I was mystified when I read the piece in the PBS Bulletin about one of the forms he favours – he said that these poems “shun normal punctuation and find their grammar in a kind of spacing dependent on uniform line lengths to bestow a common musical measure […] which attempts to offer a greater range of intonational and affective pauses in order to perform a forceful but complex music: the ideal of a fugue con fuoco, perhaps.” – which at the time I dismissed as pretentious bollocks. The selector said that these “are tabulations, and provide a subtly different music with their delicately poised net of words, their subtle contemporary music.”. This didn’t really instil any more optimism for them to be honest, though I remained intrigued as to what on earth exactly they meant.
These uniform line lengths are basically both right and left aligned – justififed through use of variably large spaces between phrases (rather than in, what, kerning?), creating a block of text with irregular gaps in it.

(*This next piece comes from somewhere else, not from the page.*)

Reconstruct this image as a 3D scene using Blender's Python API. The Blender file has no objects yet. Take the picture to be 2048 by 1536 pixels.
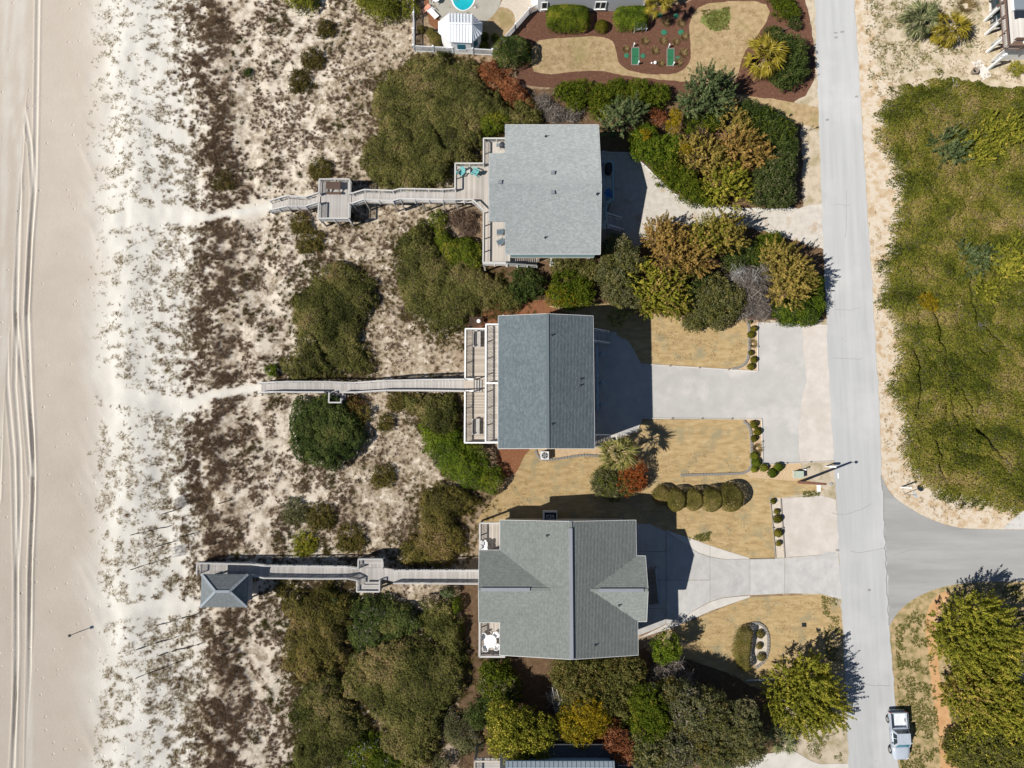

On reading one, I was, in all honesty, struck by the way that it does, in fact, create a kind of music. Scepticism rebuked! It just stirred in me a desire to see if it was the shape of the poem or the lack of punctuation that created this effect. So, here is one – an image of the poem as it was intended to be read, followed by the words without the required spacing. Read the image first, and see what you think.
La carte postale
As we say arboretum here I walk below the arbres
down the Rue Jussieu amongst the mottled ombre.
The books shrink on their stalls the shop walls crack
to craquelure. The seine might be the Acheron
if Eliot had got his langue on. The cafés brim.
The heat ensures an ambery slick above the upper lip
part pimento tar and garlic but miscible
with the Beaujolais I’m drinking by the bottle.
From bed I hear Emmanuel the bourdon
bell (at Notre Dame the tourists shout him down).
Outside the traffic drones a Pérotin melisma.
As always I think of you I wish that you were here.